Re: Cold Pack Chemistry

Posted: Mon Sep 01, 2014 11:29 am
by deleted-220204
Hello,

Good observation! Yes, you can work out the end temperature of the water by doing some algebra. Using the same equation and variables from the Cold Pack Chemistry link you sent me, you can derive an equation that lets you find the end temperature of the water.

q = c m (T1-T2)

If we divide both sides of this equation by c m
q/ (c m) = [c m (T1-T2)]/ ( c m)

we get...
q/ (c m) = T1-T2

Subtracting T1 from both sides
[q/ (cm)]- T1= T1-T2-T1

we get...
[q/ (cm)]- T1= -T2

Dividing both sides by -1
{[q/ (cm)]- T1}/ (-1) = -T2/ (-1)

we get...
T2= T1- [q/(c m)]

If you know what T1, q, c, and m are; you can calculate what T2 should be theoretically. In your case, you wouldn't be able to calculate the end temperature as you don't know how much energy the ammonium nitrate released into the water unless you use the data from your first experiment.

Re: Cold Pack Chemistry

Posted: Mon Sep 08, 2014 2:01 pm
by bradleyshanrock-solberg
What you've described is what Algebra is all about. Normally algebra is not taught until High School, which may make the above explanation difficult to understand.

Briefly, algebra is used to answer questions about what you don't know, from things you do know. You've done a little of this just with arithmetic and multiplication, but algebra does some new concepts. To try to illustrate this, you know what "2+2" equals. 2+2=4.

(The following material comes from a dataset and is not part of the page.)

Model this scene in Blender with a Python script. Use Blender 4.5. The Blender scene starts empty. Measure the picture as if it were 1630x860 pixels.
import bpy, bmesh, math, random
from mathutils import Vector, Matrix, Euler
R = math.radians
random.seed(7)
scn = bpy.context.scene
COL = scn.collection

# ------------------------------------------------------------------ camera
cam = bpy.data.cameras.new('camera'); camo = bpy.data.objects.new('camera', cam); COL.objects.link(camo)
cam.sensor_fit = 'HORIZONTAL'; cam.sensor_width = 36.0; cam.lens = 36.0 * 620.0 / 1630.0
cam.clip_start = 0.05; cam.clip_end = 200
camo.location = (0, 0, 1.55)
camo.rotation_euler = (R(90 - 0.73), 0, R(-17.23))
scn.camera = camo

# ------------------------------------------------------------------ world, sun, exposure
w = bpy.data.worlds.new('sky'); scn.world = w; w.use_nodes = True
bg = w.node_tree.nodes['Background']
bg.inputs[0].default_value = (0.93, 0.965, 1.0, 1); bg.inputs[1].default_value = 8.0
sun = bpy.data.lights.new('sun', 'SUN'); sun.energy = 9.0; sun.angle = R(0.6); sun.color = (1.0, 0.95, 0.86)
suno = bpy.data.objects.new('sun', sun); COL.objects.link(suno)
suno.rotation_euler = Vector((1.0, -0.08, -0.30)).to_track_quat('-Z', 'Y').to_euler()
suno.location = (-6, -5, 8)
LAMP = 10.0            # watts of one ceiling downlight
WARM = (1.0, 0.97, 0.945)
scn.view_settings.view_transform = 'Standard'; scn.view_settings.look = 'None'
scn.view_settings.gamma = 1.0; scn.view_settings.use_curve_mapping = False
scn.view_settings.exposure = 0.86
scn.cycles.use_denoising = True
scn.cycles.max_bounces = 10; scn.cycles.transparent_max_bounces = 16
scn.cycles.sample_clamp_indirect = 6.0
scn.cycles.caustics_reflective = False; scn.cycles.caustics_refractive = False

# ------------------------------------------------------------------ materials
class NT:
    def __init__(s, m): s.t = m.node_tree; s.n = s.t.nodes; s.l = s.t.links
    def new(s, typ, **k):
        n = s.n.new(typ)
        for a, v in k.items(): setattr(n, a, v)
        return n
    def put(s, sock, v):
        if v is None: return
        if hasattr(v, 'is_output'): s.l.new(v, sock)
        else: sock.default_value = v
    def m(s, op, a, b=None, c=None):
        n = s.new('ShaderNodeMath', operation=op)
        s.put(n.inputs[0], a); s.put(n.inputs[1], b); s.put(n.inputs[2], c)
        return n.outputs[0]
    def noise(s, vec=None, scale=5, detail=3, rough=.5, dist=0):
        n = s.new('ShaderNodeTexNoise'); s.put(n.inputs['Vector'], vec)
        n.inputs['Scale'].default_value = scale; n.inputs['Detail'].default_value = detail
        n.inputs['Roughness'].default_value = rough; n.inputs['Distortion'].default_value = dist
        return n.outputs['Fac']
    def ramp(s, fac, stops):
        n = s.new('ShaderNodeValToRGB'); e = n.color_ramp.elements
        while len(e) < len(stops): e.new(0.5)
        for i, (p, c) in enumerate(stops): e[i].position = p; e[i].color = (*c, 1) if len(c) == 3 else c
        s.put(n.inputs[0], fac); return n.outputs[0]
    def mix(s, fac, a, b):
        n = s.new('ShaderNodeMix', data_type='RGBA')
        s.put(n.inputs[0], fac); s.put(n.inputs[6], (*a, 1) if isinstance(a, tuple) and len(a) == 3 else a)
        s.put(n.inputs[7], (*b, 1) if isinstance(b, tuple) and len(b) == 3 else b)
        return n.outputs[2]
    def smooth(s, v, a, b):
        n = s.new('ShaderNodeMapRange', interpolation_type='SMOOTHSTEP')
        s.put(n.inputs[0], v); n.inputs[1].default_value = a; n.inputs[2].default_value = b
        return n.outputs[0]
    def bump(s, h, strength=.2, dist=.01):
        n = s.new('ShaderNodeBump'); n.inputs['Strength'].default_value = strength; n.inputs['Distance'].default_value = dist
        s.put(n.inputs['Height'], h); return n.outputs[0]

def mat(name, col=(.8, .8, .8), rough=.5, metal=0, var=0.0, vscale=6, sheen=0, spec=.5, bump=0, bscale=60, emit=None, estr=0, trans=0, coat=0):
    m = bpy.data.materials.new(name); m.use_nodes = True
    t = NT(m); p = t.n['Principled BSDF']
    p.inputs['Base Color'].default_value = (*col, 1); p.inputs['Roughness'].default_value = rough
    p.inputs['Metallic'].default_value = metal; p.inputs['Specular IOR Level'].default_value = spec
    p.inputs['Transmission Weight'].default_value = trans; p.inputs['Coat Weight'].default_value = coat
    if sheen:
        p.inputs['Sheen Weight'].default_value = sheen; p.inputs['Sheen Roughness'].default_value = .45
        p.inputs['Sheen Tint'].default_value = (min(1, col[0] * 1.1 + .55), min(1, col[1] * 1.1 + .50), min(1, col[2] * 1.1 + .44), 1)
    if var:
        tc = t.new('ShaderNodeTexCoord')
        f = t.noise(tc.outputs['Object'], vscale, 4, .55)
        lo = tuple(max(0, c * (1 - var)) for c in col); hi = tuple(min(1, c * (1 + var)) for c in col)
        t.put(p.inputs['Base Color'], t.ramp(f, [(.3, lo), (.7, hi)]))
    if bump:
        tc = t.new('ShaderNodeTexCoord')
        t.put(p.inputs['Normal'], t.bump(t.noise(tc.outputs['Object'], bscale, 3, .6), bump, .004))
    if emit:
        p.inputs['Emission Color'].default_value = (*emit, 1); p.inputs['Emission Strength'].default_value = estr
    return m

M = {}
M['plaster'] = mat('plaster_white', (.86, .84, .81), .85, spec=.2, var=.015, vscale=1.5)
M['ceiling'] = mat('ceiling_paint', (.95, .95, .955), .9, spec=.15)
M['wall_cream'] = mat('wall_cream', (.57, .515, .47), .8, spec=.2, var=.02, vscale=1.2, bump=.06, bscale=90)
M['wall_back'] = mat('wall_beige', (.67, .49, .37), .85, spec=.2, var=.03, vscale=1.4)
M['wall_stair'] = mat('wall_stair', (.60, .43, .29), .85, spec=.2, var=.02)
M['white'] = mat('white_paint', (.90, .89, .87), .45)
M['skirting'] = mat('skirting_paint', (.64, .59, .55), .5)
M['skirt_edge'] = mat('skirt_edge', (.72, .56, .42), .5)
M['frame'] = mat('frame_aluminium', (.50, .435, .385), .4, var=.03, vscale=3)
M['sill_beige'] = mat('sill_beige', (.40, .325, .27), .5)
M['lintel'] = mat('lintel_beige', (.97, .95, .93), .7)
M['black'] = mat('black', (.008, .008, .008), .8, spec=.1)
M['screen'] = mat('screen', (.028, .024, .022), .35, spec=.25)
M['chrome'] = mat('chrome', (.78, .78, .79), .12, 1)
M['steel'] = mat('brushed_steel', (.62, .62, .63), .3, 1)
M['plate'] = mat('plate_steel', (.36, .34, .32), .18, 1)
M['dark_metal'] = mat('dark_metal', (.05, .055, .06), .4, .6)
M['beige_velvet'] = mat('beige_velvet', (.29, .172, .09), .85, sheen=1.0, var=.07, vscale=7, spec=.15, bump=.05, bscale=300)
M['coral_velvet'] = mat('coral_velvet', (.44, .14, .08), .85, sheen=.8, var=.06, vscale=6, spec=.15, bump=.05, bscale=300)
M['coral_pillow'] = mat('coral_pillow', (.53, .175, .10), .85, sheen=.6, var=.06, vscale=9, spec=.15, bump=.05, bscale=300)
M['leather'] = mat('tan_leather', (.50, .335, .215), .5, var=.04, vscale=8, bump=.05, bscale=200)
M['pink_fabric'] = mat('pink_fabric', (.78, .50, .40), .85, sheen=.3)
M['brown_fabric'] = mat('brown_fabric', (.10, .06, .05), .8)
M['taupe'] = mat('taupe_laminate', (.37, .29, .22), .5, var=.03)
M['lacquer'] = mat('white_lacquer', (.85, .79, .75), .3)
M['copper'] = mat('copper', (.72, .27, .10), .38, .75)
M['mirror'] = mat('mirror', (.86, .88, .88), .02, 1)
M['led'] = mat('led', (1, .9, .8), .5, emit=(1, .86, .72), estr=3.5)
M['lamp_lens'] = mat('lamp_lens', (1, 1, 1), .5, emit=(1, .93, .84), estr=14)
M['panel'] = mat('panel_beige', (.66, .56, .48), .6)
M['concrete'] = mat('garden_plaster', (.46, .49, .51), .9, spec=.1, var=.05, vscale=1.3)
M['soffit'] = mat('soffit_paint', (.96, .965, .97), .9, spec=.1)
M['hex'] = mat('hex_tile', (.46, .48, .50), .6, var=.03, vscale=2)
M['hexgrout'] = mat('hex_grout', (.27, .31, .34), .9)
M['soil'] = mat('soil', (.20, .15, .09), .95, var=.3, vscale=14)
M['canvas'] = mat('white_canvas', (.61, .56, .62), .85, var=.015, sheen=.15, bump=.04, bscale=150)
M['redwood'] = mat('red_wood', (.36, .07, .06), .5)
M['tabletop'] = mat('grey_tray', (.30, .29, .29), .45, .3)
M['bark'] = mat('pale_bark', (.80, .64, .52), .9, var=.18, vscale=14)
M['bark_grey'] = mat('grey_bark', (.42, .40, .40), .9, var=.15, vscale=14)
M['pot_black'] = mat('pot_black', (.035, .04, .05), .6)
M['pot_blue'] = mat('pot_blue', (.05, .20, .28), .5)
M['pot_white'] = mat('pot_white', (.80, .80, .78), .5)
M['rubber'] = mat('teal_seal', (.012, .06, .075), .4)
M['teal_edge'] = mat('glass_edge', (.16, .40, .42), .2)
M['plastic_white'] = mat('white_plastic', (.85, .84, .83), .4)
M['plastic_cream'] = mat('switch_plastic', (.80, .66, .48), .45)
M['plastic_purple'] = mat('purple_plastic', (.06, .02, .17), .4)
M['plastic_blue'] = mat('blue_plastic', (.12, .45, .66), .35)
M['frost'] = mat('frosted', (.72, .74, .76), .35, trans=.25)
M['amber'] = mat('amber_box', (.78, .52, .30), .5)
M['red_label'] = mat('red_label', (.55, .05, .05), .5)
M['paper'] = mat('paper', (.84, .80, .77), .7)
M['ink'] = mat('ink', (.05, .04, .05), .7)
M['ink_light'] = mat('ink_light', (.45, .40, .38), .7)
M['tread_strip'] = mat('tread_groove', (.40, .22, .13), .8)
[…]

In algebra, you'd express the problem as

2+2=X, solve for X

the above is the same as

2-x=2

or

-x = -2-2

You've managed to use a formula successfully, so what boydrew did was rearrange the formula like I did with the above arithmetic to show you how to use it to solve something different, when what you know is different.

Or to put it another way, you just asked "If I know the answer is 4, can I calculate what I add to 2 to get 4"
the formula 2+2=X

was changed to

2+Y=4, solve for Y
and then perhaps changed to
Y=4-2

and you know what 4-2 equals...because you know arithmetic. 4-2 = 2, so Y is 2.